FGCU grads create tool to hunt down human traffickers

Reporter: Lindsey Sablan Writer: Matias Abril
Published: Updated:

When you think of people taking down human traffickers, you might picture uniformed agents with decades of training, but FGCU graduates took matters into their own hands, scraping the web for bad guys.

Diego Grisales just graduated from FGCU with a degree in software engineering.

“I did an internship [at] Amazon web services this summer, and last year, summer, and I’ll be working full time there,” Grisales said.

So Grisales is off to Washington State, but he left his mark in Southwest Florida.

“The project that we worked on with Diego’s team was focused on going after people that are committing human trafficking,” said John Yancey, resident agent in charge of Homeland Security Investigations.

Yancey spoke in one of Grisales’s classes in the spring, and that sparked an idea that turned into his final project in his Capstone class.

Diego and two May grads created a web-scraping tool that hunts down traffickers.

“It will open a website, right, and it would click on every single post, and we would find information in that post that might be related to human trafficking,” Grisales said.

Grisales showed WINK how Netspider works.

The software searches for many keywords, including travel, costumes, lingerie and different phones, and then once all the posts are flagged, the tool Grisales designed downloads that information.

“Emails, phone numbers, the descriptions, payment methods, social media usernames, along with a screenshot, which is very useful for the agents for prosecution,” Grisales said.

“The post changes all the time, every day. They may just have a post up for a day or two, right? And then it’s gone. The tool that he developed gave us the ability to capture an image, which could potentially be used as evidence. We can show a pattern,” Yancey said.

Before Netspider, homeland security agents and others sat on a computer and manually reviewed each website and post.

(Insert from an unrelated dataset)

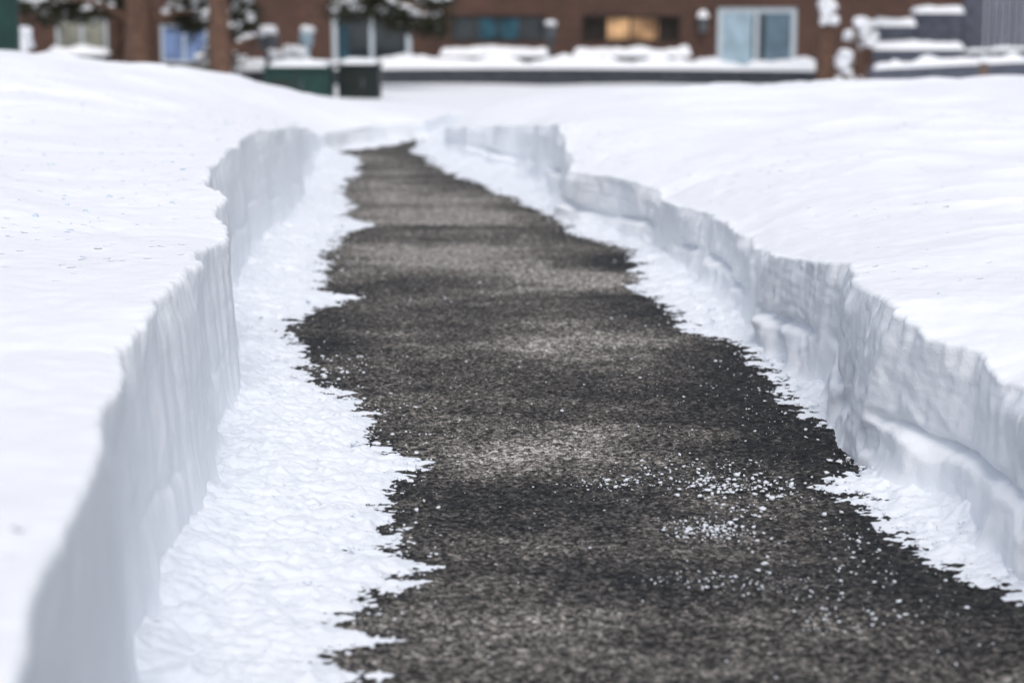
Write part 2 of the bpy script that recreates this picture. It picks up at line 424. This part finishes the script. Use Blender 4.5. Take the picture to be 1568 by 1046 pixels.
# ================================================================== BACKGROUND
def brick_mat():
    m,nt,p=newmat('brick');L=nt.links
    tc=N(nt,'ShaderNodeTexCoord');sx=N(nt,'ShaderNodeSeparateXYZ');cx=N(nt,'ShaderNodeCombineXYZ')
    L.new(tc.outputs['Object'],sx.inputs[0]);L.new(sx.outputs[0],cx.inputs[0]);L.new(sx.outputs[2],cx.inputs[1])
    b=N(nt,'ShaderNodeTexBrick');b.inputs['Scale'].default_value=1;b.inputs['Brick Width'].default_value=.22;b.inputs['Row Height'].default_value=.075;b.inputs['Mortar Size'].default_value=.008
    b.inputs['Color1'].default_value=(.058,.024,.015,1);b.inputs['Color2'].default_value=(.092,.038,.024,1);b.inputs['Mortar'].default_value=(.09,.07,.06,1)
    L.new(cx.outputs[0],b.inputs['Vector'])
    n=N(nt,'ShaderNodeTexNoise');n.inputs['Scale'].default_value=.7;n.inputs['Detail'].default_value=4;L.new(tc.outputs['Object'],n.inputs['Vector'])
    mr=N(nt,'ShaderNodeMapRange');mr.inputs[3].default_value=.45;mr.inputs[4].default_value=1.55;L.new(n.outputs[0],mr.inputs[0])
    s=N(nt,'ShaderNodeVectorMath',operation='SCALE');L.new(b.outputs[0],s.inputs[0]);L.new(mr.outputs[0],s.inputs['Scale'])
    L.new(s.outputs[0],p.inputs['Base Color']);p.inputs['Roughness'].default_value=.85
    return m
M_brick=brick_mat()
M_white=flat('white_frame',(.50,.56,.60),.5,.05)
M_glass=flat('dark_glass',(.02,.028,.032),.08,.3,1.5,spec=.6)
M_roof=flat('roof_shingle',(.07,.065,.06),.9,.3,5)
M_cwhite=flat('white_curtain',(.32,.43,.50),.8,.25,3)
M_cnet=flat('net_curtain',(.11,.165,.21),.8,.3,3)
M_cbeige=flat('beige_curtain',(.22,.22,.18),.8,.35,3)
M_blue_refl=flat('blue_reflection',(.16,.23,.40),.8,.3,3)  # blue reflection of the window pane, painted as a colour
M_cteal=flat('teal_curtain',(.022,.075,.105),.8,.6,3)
M_dark=flat('dark_frame',(.03,.022,.018),.6,.2)
M_green=flat('green_paint',(.006,.036,.030),.45,.2,4)
M_green2=flat('dark_green_paint',(.005,.012,.011),.5,.2,4)
M_wood=flat('grey_wood',(.105,.115,.15),.85,.3,6)
M_woodb=flat('brown_wood',(.18,.12,.09),.85,.3,6)
M_stone=flat('grey_stone',(.045,.05,.06),.85,.3,6,bump=.01)
M_bark=flat('bark',(.125,.072,.050),.95,.45,9,bump=.03)
M_metal=flat('post_metal',(.08,.09,.10),.5,.1)
M_leaf=flat('needles',(.032,.032,.017),.8,.4,9)
M_leaf2=flat('dry_foliage',(.09,.065,.04),.8,.4,9)
M_warm,nt,p=newmat('lamplit_curtain')
tc=N(nt,'ShaderNodeTexCoord');no=N(nt,'ShaderNodeTexNoise');no.inputs['Scale'].default_value=1.6;nt.links.new(tc.outputs['Object'],no.inputs[0])
rp=N(nt,'ShaderNodeValToRGB');rp.color_ramp.elements[0].position=.35;rp.color_ramp.elements[0].color=(.20,.11,.055,1);rp.color_ramp.elements[1].position=.62;rp.color_ramp.elements[1].color=(.70,.42,.21,1)
nt.links.new(no.outputs['Fac'],rp.inputs[0]);nt.links.new(rp.outputs[0],p.inputs['Emission Color']);p.inputs['Emission Strength'].default_value=.42
nt.links.new(rp.outputs[0],p.inputs['Base Color'])

HY=49.0
house=empty('brick_house')
fl=-2.0
def hx(x): return vp(x,60,HY)[0]
def hz(y): return vp(784,y,HY)[1]
ops=[]
def O(x0,x1,y0,y1,kind): ops.append([hx(x0),hx(x1),hz(y1),hz(y0),kind])
O(85,165,28,85,'beige');O(245,318,38,98,'blue')
O(508,630,15,135,'door');O(690,835,24,66,'teal');O(890,1042,24,66,'warm');O(1098,1220,12,135,'door2')
X0=hx(-330);X1=hx(1500)
for i in range(8):
    cx=X0+1.9+i*3.75
    if cx+.8<X1: ops.append([cx-.8,cx+.8,2.0,3.2,'up'])
ZT=4.3
xs=sorted(set([X0,X1]+[o[0] for o in ops]+[o[1] for o in ops]));zs=sorted(set([fl,ZT]+[o[2] for o in ops]+[o[3] for o in ops]))
V=[];Fq=[]
def quad(a,b,c,d):
    i=len(V);V.extend([a,b,c,d]);Fq.append((i,i+1,i+2,i+3))
for i in range(len(xs)-1):
    for j in range(len(zs)-1):
        cx=(xs[i]+xs[i+1])/2;cz=(zs[j]+zs[j+1])/2
        if any(o[0]<cx<o[1] and o[2]<cz<o[3] for o in ops): continue
        quad((xs[i],HY,zs[j]),(xs[i+1],HY,zs[j]),(xs[i+1],HY,zs[j+1]),(xs[i],HY,zs[j+1]))
D=.14
for o in ops:
    a,b,c,d,k=o
    quad((a,HY,c),(a,HY,d),(a,HY+D,d),(a,HY+D,c));quad((b,HY,c),(b,HY+D,c),(b,HY+D,d),(b,HY,d))
    quad((a,HY,d),(b,HY,d),(b,HY+D,d),(a,HY+D,d));quad((a,HY,c),(a,HY+D,c),(b,HY+D,c),(b,HY,c))
quad((X0,HY+9,fl),(X0,HY,fl),(X0,HY,ZT),(X0,HY+9,ZT));quad((X1,HY,fl),(X1,HY+9,fl),(X1,HY+9,ZT),(X1,HY,ZT));quad((X1,HY+9,fl),(X0,HY+9,fl),(X0,HY+9,ZT),(X1,HY+9,ZT))
i=len(V);V.extend([(X0,HY,ZT),(X0,HY+9,ZT),(X0,HY+4.5,ZT+2.4),(X1,HY,ZT),(X1,HY+9,ZT),(X1,HY+4.5,ZT+2.4)]);Fq.append((i,i+2,i+1));Fq.append((i+3,i+4,i+5))
mesh_obj('walls',V,Fq,M_brick,smooth=False,parent=house)
e=.45;k=2.4/4.5
rv=[(X0-e,HY-e,ZT-e*k),(X1+e,HY-e,ZT-e*k),(X1+e,HY+4.5,ZT+2.4),(X0-e,HY+4.5,ZT+2.4),(X1+e,HY+9+e,ZT-e*k),(X0-e,HY+9+e,ZT-e*k)]
rv=[(a,b,c+.03) for a,b,c in rv]+[(a,b,c+.25) for a,b,c in rv]
rf=[(0,1,2,3),(3,2,4,5),(6,9,8,7),(9,11,10,8),(0,6,7,1),(5,4,10,11),(0,3,9,6),(3,5,11,9),(1,7,8,2),(2,8,10,4)]
mesh_obj('roof',rv,rf,[M_roof,M_cap],smooth=False,parent=house,midx=[0,0,1,1,1,1,0,0,0,0])
for n_,(a,b,c,d,k) in enumerate(ops):
    fm=M_dark if k in('teal','warm') else M_white
    w=.13 if 'door' in k else .07
    y0=HY+.04;y1=HY+.11
    box('frame_left',a,a+w,y0,y1,c,d,fm,house);box('frame_right',b-w,b,y0,y1,c,d,fm,house)
    box('frame_head',a+w,b-w,y0,y1,d-w,d,fm,house);box('frame_sill',a+w,b-w,y0,y1,c,c+w,fm,house)
    m=(a+b)/2
    box('mullion',m-w*.4,m+w*.4,y0+.005,y1-.005,c+w,d-w,fm,house)
    if k in('teal','warm'):
        for q in (.25,.75):
            xx=a+(b-a)*q;box('mullion',xx-.025,xx+.025,y0+.01,y1-.01,c+w,d-w,fm,house)
    if k in ('warm',):
        box('lit_curtain',a+(b-a)*.26,a+(b-a)*.78,HY+.20,HY+.22,c-.05,d+.02,M_warm,house)
        box('room_back',a-.05,b+.05,HY+.28,HY+.30,c-.05,d+.05,M_dark,house)
    else:
        box('glass',a+w*.5,b-w*.5,HY+.075,HY+.085,c+w*.5,d-w*.5,M_glass,house)
        cur={'beige':(M_cbeige,.05,.95),'blue':(M_blue_refl,.05,.95),'teal':(M_cteal,.30,.72),'door2':(M_cwhite,.05,.95),'door':(M_cteal,.1,.2),'up':(M_cbeige,.05,.3)}[k]
        n=40;xsn=np.linspace(a+(b-a)*cur[1],a+(b-a)*cur[2],n)
        Xc=np.stack([xsn,xsn]);Yc=np.stack([HY+.066+.006*np.sin(xsn*40)]*2);Zc=np.stack([np.full(n,c+w),np.full(n,d-w)])
        if k=='door2':
            grid_obj('curtain',Xc[:, :18],Yc[:, :18],Zc[:, :18],cur[0],parent=house)
            grid_obj('curtain',Xc[:,24:],Yc[:,24:],Zc[:,24:],M_cnet,parent=house)
        else: grid_obj('curtain',Xc,Yc,Zc,cur[0],parent=house)  # in the blue window this sheet carries the painted reflection
for x0,x1,ya,yb in ((675,840,70,88),(878,1055,70,88),(80,168,70,86)):
    a,b=hx(x0),hx(x1);z=hz(yb-3)
    box('sill',a,b,HY-.55,HY-.004,z-.14,z,M_stone,house)
    snowcap('sill_snow',a-.03,b+.03,HY-.6,HY-.01,z,.19,house,seed=int(x0))
a,z=vp(1075,34,HY)
box('wall_lamp_bracket',a-.05,a+.05,HY-.1,HY-.003,z-.05,z+.12,M_metal,house)
box('wall_lamp_body',a-.10,a+.10,HY-.32,HY-.1,z-.25,z+.12,M_metal,house,.03)
snowcap('wall_lamp_snow',a-.14,a+.14,HY-.36,HY-.05,z+.12,.18,house,seed=4)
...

This new tool scans multiple posts at a time and multiple sites instantaneously.

“Right out of the gate, as soon as we started using it, we were able to identify what were clear signs of human trafficking. We’ve been able to identify the same post that we located here in Southwest Florida being used in other parts of the country,” Yancy said.

Yancey told WINK that his team worked hand in hand with Grisales. They gave the tech guys feedback on what keywords to have the system search, the information to save and the system allows you to remove or add words as the traffickers change their language.

Homeland Security Investigations has been working with FGCU’s criminal justice students, but this was the first year they reached out to the tech students.

They now plan to continue the partnership with the software engineers department.